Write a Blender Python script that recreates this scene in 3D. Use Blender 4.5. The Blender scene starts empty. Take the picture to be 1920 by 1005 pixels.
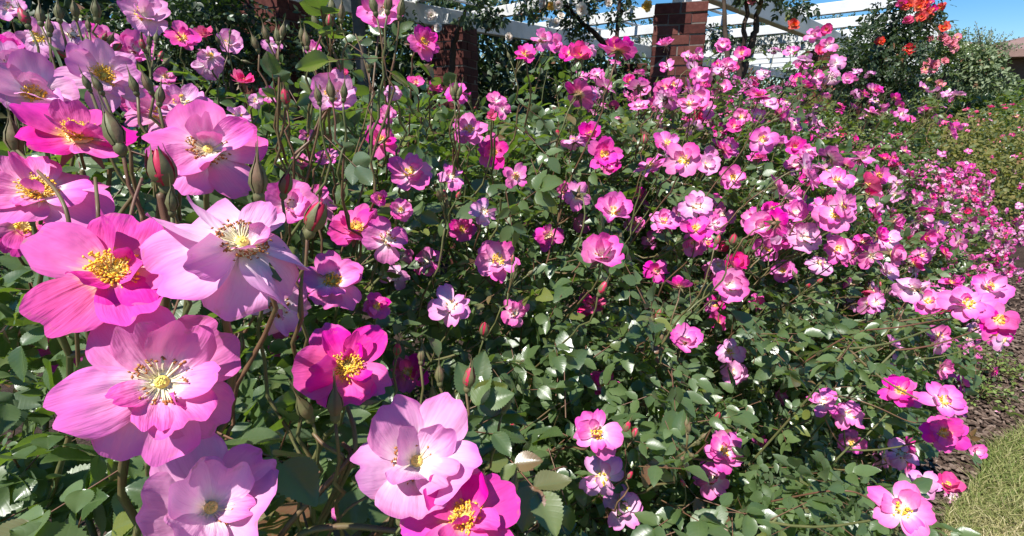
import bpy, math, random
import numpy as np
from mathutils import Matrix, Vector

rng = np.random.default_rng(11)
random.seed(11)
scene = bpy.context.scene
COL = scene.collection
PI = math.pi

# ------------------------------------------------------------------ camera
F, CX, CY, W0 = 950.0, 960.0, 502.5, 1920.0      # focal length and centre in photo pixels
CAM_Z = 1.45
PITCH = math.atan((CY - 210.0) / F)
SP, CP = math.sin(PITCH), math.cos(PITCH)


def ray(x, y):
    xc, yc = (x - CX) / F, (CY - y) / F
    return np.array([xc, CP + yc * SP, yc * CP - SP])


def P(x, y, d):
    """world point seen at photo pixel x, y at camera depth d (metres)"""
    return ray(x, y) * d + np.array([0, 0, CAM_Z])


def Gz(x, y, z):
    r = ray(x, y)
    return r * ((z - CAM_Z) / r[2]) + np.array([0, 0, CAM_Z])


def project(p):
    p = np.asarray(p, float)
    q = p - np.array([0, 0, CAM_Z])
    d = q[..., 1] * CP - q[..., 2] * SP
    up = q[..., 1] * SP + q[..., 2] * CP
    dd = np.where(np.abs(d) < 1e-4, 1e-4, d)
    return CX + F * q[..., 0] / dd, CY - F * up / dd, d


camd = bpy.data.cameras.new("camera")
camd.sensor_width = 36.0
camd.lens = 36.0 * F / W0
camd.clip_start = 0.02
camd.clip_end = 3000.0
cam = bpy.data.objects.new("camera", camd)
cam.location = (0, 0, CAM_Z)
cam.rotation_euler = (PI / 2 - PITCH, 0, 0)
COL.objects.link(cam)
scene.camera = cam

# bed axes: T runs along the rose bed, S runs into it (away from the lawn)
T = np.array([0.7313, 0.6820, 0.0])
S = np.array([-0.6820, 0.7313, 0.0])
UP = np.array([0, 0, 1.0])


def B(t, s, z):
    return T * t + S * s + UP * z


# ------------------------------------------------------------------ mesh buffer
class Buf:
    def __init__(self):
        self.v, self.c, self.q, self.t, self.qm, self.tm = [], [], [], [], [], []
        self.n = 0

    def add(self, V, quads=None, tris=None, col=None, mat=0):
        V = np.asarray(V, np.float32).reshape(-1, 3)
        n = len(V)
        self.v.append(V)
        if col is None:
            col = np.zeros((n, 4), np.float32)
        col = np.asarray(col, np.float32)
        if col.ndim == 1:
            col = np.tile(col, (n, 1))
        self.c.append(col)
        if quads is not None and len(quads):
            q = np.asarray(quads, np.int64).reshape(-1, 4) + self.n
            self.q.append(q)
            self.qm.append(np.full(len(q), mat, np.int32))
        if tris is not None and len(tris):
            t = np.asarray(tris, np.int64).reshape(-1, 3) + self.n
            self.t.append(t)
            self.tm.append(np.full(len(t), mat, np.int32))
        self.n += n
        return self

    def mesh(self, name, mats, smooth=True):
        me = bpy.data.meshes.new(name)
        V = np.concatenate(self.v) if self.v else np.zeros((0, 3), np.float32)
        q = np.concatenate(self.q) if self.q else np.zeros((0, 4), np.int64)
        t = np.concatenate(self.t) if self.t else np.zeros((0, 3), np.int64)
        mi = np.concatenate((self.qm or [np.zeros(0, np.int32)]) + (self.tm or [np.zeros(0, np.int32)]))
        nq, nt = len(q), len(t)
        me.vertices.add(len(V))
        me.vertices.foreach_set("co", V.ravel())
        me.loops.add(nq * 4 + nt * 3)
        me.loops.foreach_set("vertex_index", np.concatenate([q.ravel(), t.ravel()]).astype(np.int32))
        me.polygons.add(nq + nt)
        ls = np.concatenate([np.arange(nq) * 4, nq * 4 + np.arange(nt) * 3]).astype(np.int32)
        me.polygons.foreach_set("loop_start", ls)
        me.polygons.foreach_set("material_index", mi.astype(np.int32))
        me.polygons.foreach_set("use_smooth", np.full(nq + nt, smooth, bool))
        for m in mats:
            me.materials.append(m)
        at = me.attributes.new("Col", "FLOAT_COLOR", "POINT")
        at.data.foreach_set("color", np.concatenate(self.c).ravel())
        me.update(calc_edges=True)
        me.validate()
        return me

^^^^

__Prompt__: Copy every line in the listing above where the string "scene" turns up.

__Exercise answer__:
Write a Blender Python script that recreates this scene in 3D. Use Blender 4.5. The Blender scene starts empty. Take the picture to be 1920 by 1005 pixels.
scene = bpy.context.scene
COL = scene.collection
scene.camera = cam